Wednesday, February 10, 2010

Winter's Chill

Our lives have been compared many times with the seasons of the year. We will at times experience growth, renewal and fresh starts, much akin to spring. Other times, we are nicely cruising. Everything is going well and life seems joyous, much like those times of summer warmth and sun. And then there are those times of winter. The times of cold and standstill. Life outside has come to a halt, entering into an almost state of death. Things come to an end and life almost seems bleak with the color and joy seeming to be drained from the world around us.

Right now I feel like I have entered into a major time of winter in my life. Since about... mid-November I'd say... I have been getting hit by one thing after another. Granted, some are bigger issues than others. Yet, each one has simply worked to build up the stack already sitting on my heart. I've had major stretching occur in my own life, working to challenge and bring to light many of my habits and attributes which aren't honorable. I've had hopes and dreams which I was looking forward to come crashing down around me. I've found myself unsure of what the future holds. This is especially nerve-wracking when I look and see graduation looming so near. I've come to experience a sense of being homeless over these past few months. Having jumped locations frequently, I haven't had time to put down any significant roots. The moment I start to get settled in I'm picked up and replanting elsewhere. This has simply led to the feeling of not being home anywhere. Nothing seems familiar any more. Even being back at uni has been bittersweet. I was so looking forward to getting back here and settling back in with college life. Yet, things have changed. Or, better put, I have changed. I realize that I am no longer a college student. I enjoy the classes, but my mindset has shifted. I find myself unsure of where I fit in any more. Among all of these things, I find myself encountering regularly low-confidence, doubts, fear, worry, anxiety, loneliness, worthlessness, abandonment and a lack of direction, among other things. I feel like I've hit a snowdrift and have gotten stuck there in the ditch. I'm stuck, and I see no way out.

When one looks at the winter time, it can look bleak. Yet there is also an incredible amount of beauty which can be seen during this season. There are so many things which whisper of the Creator's touch when one takes the time to listen. The gentle falling of the snow among the forest's trees. The reflection of the sun through the icicles hanging from the roof. And there is even grown a deeper appreciation for the coming of spring. Without the contrast of the one, the other could not be fully realized for what it brings.

This time of winter in my own life works in this same way. Although things seem bleak and hopeless, with dreams and ideas seemingly crashing around me, I find that God is still whispering through the midst of all of this. He has not abandoned me. He is still very real and present. These are times of growth. It seems so cliche to simply say that, but I find that it is very true. God brings us to and through these times, not to leave us desperate and in pain but to teach us, stretch us and draw us closer to Himself. During the good times, it becomes easy to simply rely on my own strength to make do. Why not?
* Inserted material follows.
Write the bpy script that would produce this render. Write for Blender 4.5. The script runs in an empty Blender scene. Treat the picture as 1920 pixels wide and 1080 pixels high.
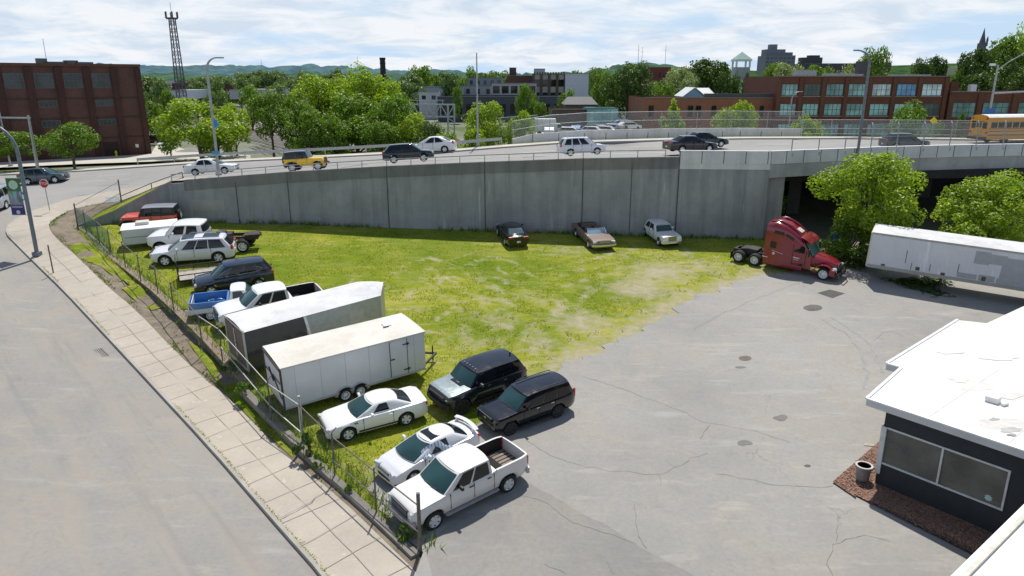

Everything is going great so I might as well just keep doing what I'm doing. But that's not how it should be. I'm called to depend on Him fully and completely. But as long as I think I'm doing great, why would I change? These times work to call me back to dependence on Him. In my weakness, He is made strong. This time of life is a time of death for those things in me which need to pass away.

Only then will my heart be ready for the new growth which will come in the thawing of spring. Then, the loneliness, the worthlessness, the loss of hope and dreams, the essence of being homeless will pass away. Instead, I will know community, true worth, a resurgence of of a mind to dream and hope for the future and the the finding of a place I can call home. This time has yet to come though. I'm still in the midst of winter. I'm still bundled up against the chill of life. But I have His warm embrace to fight the chill. He is the one which I need to depend on now.